AIM OF THE TASK
Pictures stay out of the copy; set down each line of the listing below exactly.
--- START ---
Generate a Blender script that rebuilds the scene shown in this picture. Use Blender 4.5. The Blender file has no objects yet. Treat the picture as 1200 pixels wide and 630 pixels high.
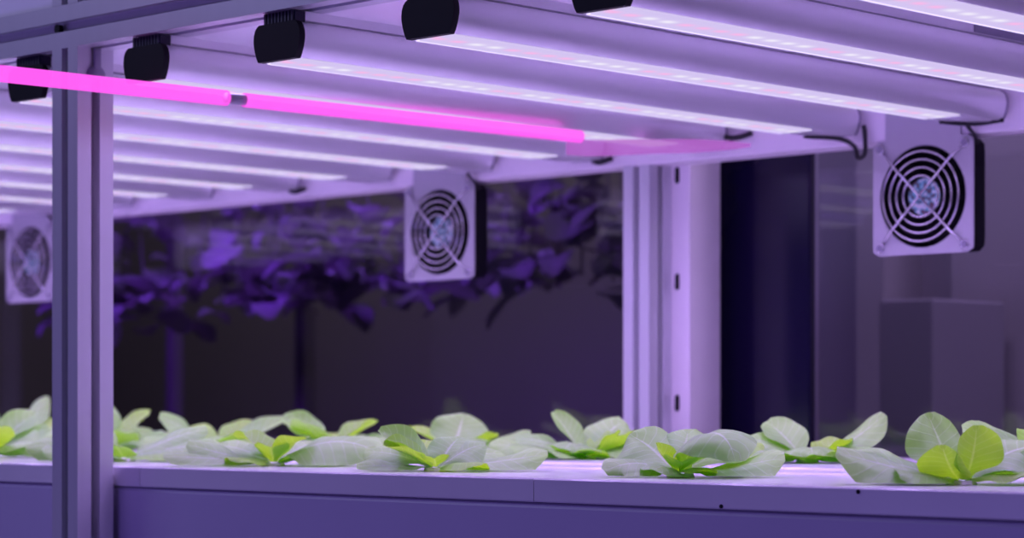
import bpy, bmesh, math, random
from mathutils import Vector, Matrix

C = bpy.context.scene.collection
PI = math.pi
Z0 = 1.25                                   # camera height; heights below are measured from it
RX, RY = 0.718, 0.696                       # the camera's right-hand direction on the floor
random.seed(7)

# ------------------------------------------------------------------ materials
def new_mat(name):
    m = bpy.data.materials.new(name)
    m.use_nodes = True
    nt = m.node_tree
    return m, nt, nt.nodes["Principled BSDF"]

def simple(name, col, rough=0.5, metal=0.0, spec=0.5, noise=0.0, scale=40.0, bump=0.0, coat=0.0, stretch=(1, 1, 1)):
    m, nt, p = new_mat(name)
    p.inputs["Base Color"].default_value = (*col, 1)
    p.inputs["Roughness"].default_value = rough
    p.inputs["Metallic"].default_value = metal
    p.inputs["Specular IOR Level"].default_value = spec
    p.inputs["Coat Weight"].default_value = coat
    if noise or bump:
        tc = nt.nodes.new("ShaderNodeTexCoord")
        mp = nt.nodes.new("ShaderNodeMapping")
        mp.inputs["Scale"].default_value = stretch
        nz = nt.nodes.new("ShaderNodeTexNoise")
        nz.inputs["Scale"].default_value = scale
        nz.inputs["Detail"].default_value = 4
        nt.links.new(tc.outputs["Object"], mp.inputs["Vector"])
        nt.links.new(mp.outputs["Vector"], nz.inputs["Vector"])
        if noise:
            mx = nt.nodes.new("ShaderNodeMix")
            mx.data_type = "RGBA"
            mx.inputs[6].default_value = (*[c * (1 - noise) for c in col], 1)
            mx.inputs[7].default_value = (*[min(1, c * (1 + noise)) for c in col], 1)
            nt.links.new(nz.outputs["Fac"], mx.inputs[0])
            nt.links.new(mx.outputs[2], p.inputs["Base Color"])
        if bump:
            b = nt.nodes.new("ShaderNodeBump")
            b.inputs["Strength"].default_value = bump
            b.inputs["Distance"].default_value = 0.001
            nt.links.new(nz.outputs["Fac"], b.inputs["Height"])
            nt.links.new(b.outputs["Normal"], p.inputs["Normal"])
    return m

def math_node(nt, op, a, b=None):
    n = nt.nodes.new("ShaderNodeMath")
    n.operation = op
    for i, v in enumerate((a, b)):
        if v is None:
            continue
        if isinstance(v, (int, float)):
            n.inputs[i].default_value = v
        else:
            nt.links.new(v, n.inputs[i])
    return n.outputs[0]

def glass_mat(name, tint=(1, 1, 1), f0=0.05, rough=0.02):
    """Clear sheet: what is behind shows through, with the Schlick share of mirror reflection."""
    m, nt, p = new_mat(name)
    nt.nodes.remove(p)
    out = nt.nodes["Material Output"]
    g = nt.nodes.new("ShaderNodeNewGeometry")
    dot = nt.nodes.new("ShaderNodeVectorMath")
    dot.operation = "DOT_PRODUCT"
    nt.links.new(g.outputs["Incoming"], dot.inputs[0])
    nt.links.new(g.outputs["Normal"], dot.inputs[1])
    c = math_node(nt, "ABSOLUTE", dot.outputs["Value"])
    k = math_node(nt, "POWER", math_node(nt, "SUBTRACT", 1.0, c), 5.0)
    f = math_node(nt, "ADD", math_node(nt, "MULTIPLY", k, 1 - f0), f0)
    tr = nt.nodes.new("ShaderNodeBsdfTransparent")
    tr.inputs["Color"].default_value = (*tint, 1)
    gl = nt.nodes.new("ShaderNodeBsdfGlossy")
    gl.inputs["Roughness"].default_value = rough
    mx = nt.nodes.new("ShaderNodeMixShader")
    nt.links.new(f, mx.inputs[0])
    nt.links.new(tr.outputs[0], mx.inputs[1])
    nt.links.new(gl.outputs[0], mx.inputs[2])
    nt.links.new(mx.outputs[0], out.inputs["Surface"])
    return m

def led_mat():
    """Diffuser strip over a row of white and pink diodes (a diode every 21 mm)."""
    m, nt, p = new_mat("led_diffuser")
    nt.nodes.remove(p)
    out = nt.nodes["Material Output"]
    tc = nt.nodes.new("ShaderNodeTexCoord")
    sx = nt.nodes.new("ShaderNodeSeparateXYZ")
    nt.links.new(tc.outputs["Object"], sx.inputs[0])
    t = math_node(nt, "DIVIDE", sx.outputs["Y"], 0.021)
    fr = math_node(nt, "SUBTRACT", math_node(nt, "FRACT", t), 0.5)
    a = math_node(nt, "MULTIPLY", fr, 2.7)
    b = math_node(nt, "MULTIPLY", math_node(nt, "ADD", sx.outputs["X"], -0.002), 165.0)
    d2 = math_node(nt, "ADD", math_node(nt, "MULTIPLY", a, a), math_node(nt, "MULTIPLY", b, b))
    dot = math_node(nt, "POWER", 2.718, math_node(nt, "MULTIPLY", d2, -1.1))
    dot = math_node(nt, "MULTIPLY", dot, 0.8)
    edge = math_node(nt, "LESS_THAN", sx.outputs["X"], -0.0165)
    cell = math_node(nt, "FLOOR", t)
    nz = nt.nodes.new("ShaderNodeTexWhiteNoise")
    nz.noise_dimensions = "1D"
    nt.links.new(math_node(nt, "FLOOR", math_node(nt, "DIVIDE", cell, 2.0)), nz.inputs["W"])
    pink = math_node(nt, "GREATER_THAN", nz.outputs["Value"], 0.58)
    cm = nt.nodes.new("ShaderNodeMix")
    cm.data_type = "RGBA"
    cm.inputs[6].default_value = (0.95, 0.92, 1.0, 1)
    cm.inputs[7].default_value = (1.0, 0.46, 0.80, 1)
    nt.links.new(pink, cm.inputs[0])
    mx = nt.nodes.new("ShaderNodeMix")
    mx.data_type = "RGBA"
    mx.inputs[6].default_value = (0.66, 0.56, 0.89, 1)
    nt.links.new(dot, mx.inputs[0])
    nt.links.new(cm.outputs[2], mx.inputs[7])
    e = nt.nodes.new("ShaderNodeEmission")
    e.inputs["Strength"].default_value = 1.0
    nt.links.new(mx.outputs[2], e.inputs["Color"])
    nt.links.new(math_node(nt, "ADD", math_node(nt, "MULTIPLY", edge, 0.5), 1.0), e.inputs["Strength"])
    nt.links.new(e.outputs[0], out.inputs["Surface"])
    return m

def glow_mat(name, col, strength, clear):
    m, nt, p = new_mat(name)
    nt.nodes.remove(p)
    out = nt.nodes["Material Output"]
    e = nt.nodes.new("ShaderNodeEmission")
    e.inputs["Color"].default_value = (*col, 1)
    e.inputs["Strength"].default_value = strength
    tr = nt.nodes.new("ShaderNodeBsdfTransparent")
    mx = nt.nodes.new("ShaderNodeMixShader")
    mx.inputs[0].default_value = clear
    nt.links.new(e.outputs[0], mx.inputs[1])
    nt.links.new(tr.outputs[0], mx.inputs[2])
    nt.links.new(mx.outputs[0], out.inputs["Surface"])
    return m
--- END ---
SOLVED PROBLEM
Generate a Blender script that rebuilds the scene shown in this picture. Use Blender 4.5. The Blender file has no objects yet. Treat the picture as 1200 pixels wide and 630 pixels high.
import bpy, bmesh, math, random
from mathutils import Vector, Matrix

C = bpy.context.scene.collection
PI = math.pi
Z0 = 1.25                                   # camera height; heights below are measured from it
RX, RY = 0.718, 0.696                       # the camera's right-hand direction on the floor
random.seed(7)

# ------------------------------------------------------------------ materials
def new_mat(name):
    m = bpy.data.materials.new(name)
    m.use_nodes = True
    nt = m.node_tree
    return m, nt, nt.nodes["Principled BSDF"]

def simple(name, col, rough=0.5, metal=0.0, spec=0.5, noise=0.0, scale=40.0, bump=0.0, coat=0.0, stretch=(1, 1, 1)):
    m, nt, p = new_mat(name)
    p.inputs["Base Color"].default_value = (*col, 1)
    p.inputs["Roughness"].default_value = rough
    p.inputs["Metallic"].default_value = metal
    p.inputs["Specular IOR Level"].default_value = spec
    p.inputs["Coat Weight"].default_value = coat
    if noise or bump:
        tc = nt.nodes.new("ShaderNodeTexCoord")
        mp = nt.nodes.new("ShaderNodeMapping")
        mp.inputs["Scale"].default_value = stretch
        nz = nt.nodes.new("ShaderNodeTexNoise")
        nz.inputs["Scale"].default_value = scale
        nz.inputs["Detail"].default_value = 4
        nt.links.new(tc.outputs["Object"], mp.inputs["Vector"])
        nt.links.new(mp.outputs["Vector"], nz.inputs["Vector"])
        if noise:
            mx = nt.nodes.new("ShaderNodeMix")
            mx.data_type = "RGBA"
            mx.inputs[6].default_value = (*[c * (1 - noise) for c in col], 1)
            mx.inputs[7].default_value = (*[min(1, c * (1 + noise)) for c in col], 1)
            nt.links.new(nz.outputs["Fac"], mx.inputs[0])
            nt.links.new(mx.outputs[2], p.inputs["Base Color"])
        if bump:
            b = nt.nodes.new("ShaderNodeBump")
            b.inputs["Strength"].default_value = bump
            b.inputs["Distance"].default_value = 0.001
            nt.links.new(nz.outputs["Fac"], b.inputs["Height"])
            nt.links.new(b.outputs["Normal"], p.inputs["Normal"])
    return m

def math_node(nt, op, a, b=None):
    n = nt.nodes.new("ShaderNodeMath")
    n.operation = op
    for i, v in enumerate((a, b)):
        if v is None:
            continue
        if isinstance(v, (int, float)):
            n.inputs[i].default_value = v
        else:
            nt.links.new(v, n.inputs[i])
    return n.outputs[0]

def glass_mat(name, tint=(1, 1, 1), f0=0.05, rough=0.02):
    """Clear sheet: what is behind shows through, with the Schlick share of mirror reflection."""
    m, nt, p = new_mat(name)
    nt.nodes.remove(p)
    out = nt.nodes["Material Output"]
    g = nt.nodes.new("ShaderNodeNewGeometry")
    dot = nt.nodes.new("ShaderNodeVectorMath")
    dot.operation = "DOT_PRODUCT"
    nt.links.new(g.outputs["Incoming"], dot.inputs[0])
    nt.links.new(g.outputs["Normal"], dot.inputs[1])
    c = math_node(nt, "ABSOLUTE", dot.outputs["Value"])
    k = math_node(nt, "POWER", math_node(nt, "SUBTRACT", 1.0, c), 5.0)
    f = math_node(nt, "ADD", math_node(nt, "MULTIPLY", k, 1 - f0), f0)
    tr = nt.nodes.new("ShaderNodeBsdfTransparent")
    tr.inputs["Color"].default_value = (*tint, 1)
    gl = nt.nodes.new("ShaderNodeBsdfGlossy")
    gl.inputs["Roughness"].default_value = rough
    mx = nt.nodes.new("ShaderNodeMixShader")
    nt.links.new(f, mx.inputs[0])
    nt.links.new(tr.outputs[0], mx.inputs[1])
    nt.links.new(gl.outputs[0], mx.inputs[2])
    nt.links.new(mx.outputs[0], out.inputs["Surface"])
    return m

def led_mat():
    """Diffuser strip over a row of white and pink diodes (a diode every 21 mm)."""
    m, nt, p = new_mat("led_diffuser")
    nt.nodes.remove(p)
    out = nt.nodes["Material Output"]
    tc = nt.nodes.new("ShaderNodeTexCoord")
    sx = nt.nodes.new("ShaderNodeSeparateXYZ")
    nt.links.new(tc.outputs["Object"], sx.inputs[0])
    t = math_node(nt, "DIVIDE", sx.outputs["Y"], 0.021)
    fr = math_node(nt, "SUBTRACT", math_node(nt, "FRACT", t), 0.5)
    a = math_node(nt, "MULTIPLY", fr, 2.7)
    b = math_node(nt, "MULTIPLY", math_node(nt, "ADD", sx.outputs["X"], -0.002), 165.0)
    d2 = math_node(nt, "ADD", math_node(nt, "MULTIPLY", a, a), math_node(nt, "MULTIPLY", b, b))
    dot = math_node(nt, "POWER", 2.718, math_node(nt, "MULTIPLY", d2, -1.1))
    dot = math_node(nt, "MULTIPLY", dot, 0.8)
    edge = math_node(nt, "LESS_THAN", sx.outputs["X"], -0.0165)
    cell = math_node(nt, "FLOOR", t)
    nz = nt.nodes.new("ShaderNodeTexWhiteNoise")
    nz.noise_dimensions = "1D"
    nt.links.new(math_node(nt, "FLOOR", math_node(nt, "DIVIDE", cell, 2.0)), nz.inputs["W"])
    pink = math_node(nt, "GREATER_THAN", nz.outputs["Value"], 0.58)
    cm = nt.nodes.new("ShaderNodeMix")
    cm.data_type = "RGBA"
    cm.inputs[6].default_value = (0.95, 0.92, 1.0, 1)
    cm.inputs[7].default_value = (1.0, 0.46, 0.80, 1)
    nt.links.new(pink, cm.inputs[0])
    mx = nt.nodes.new("ShaderNodeMix")
    mx.data_type = "RGBA"
    mx.inputs[6].default_value = (0.66, 0.56, 0.89, 1)
    nt.links.new(dot, mx.inputs[0])
    nt.links.new(cm.outputs[2], mx.inputs[7])
    e = nt.nodes.new("ShaderNodeEmission")
    e.inputs["Strength"].default_value = 1.0
    nt.links.new(mx.outputs[2], e.inputs["Color"])
    nt.links.new(math_node(nt, "ADD", math_node(nt, "MULTIPLY", edge, 0.5), 1.0), e.inputs["Strength"])
    nt.links.new(e.outputs[0], out.inputs["Surface"])
    return m

def glow_mat(name, col, strength, clear):
    m, nt, p = new_mat(name)
    nt.nodes.remove(p)
    out = nt.nodes["Material Output"]
    e = nt.nodes.new("ShaderNodeEmission")
    e.inputs["Color"].default_value = (*col, 1)
    e.inputs["Strength"].default_value = strength
    tr = nt.nodes.new("ShaderNodeBsdfTransparent")
    mx = nt.nodes.new("ShaderNodeMixShader")
    mx.inputs[0].default_value = clear
    nt.links.new(e.outputs[0], mx.inputs[1])
    nt.links.new(tr.outputs[0], mx.inputs[2])
    nt.links.new(mx.outputs[0], out.inputs["Surface"])
    return m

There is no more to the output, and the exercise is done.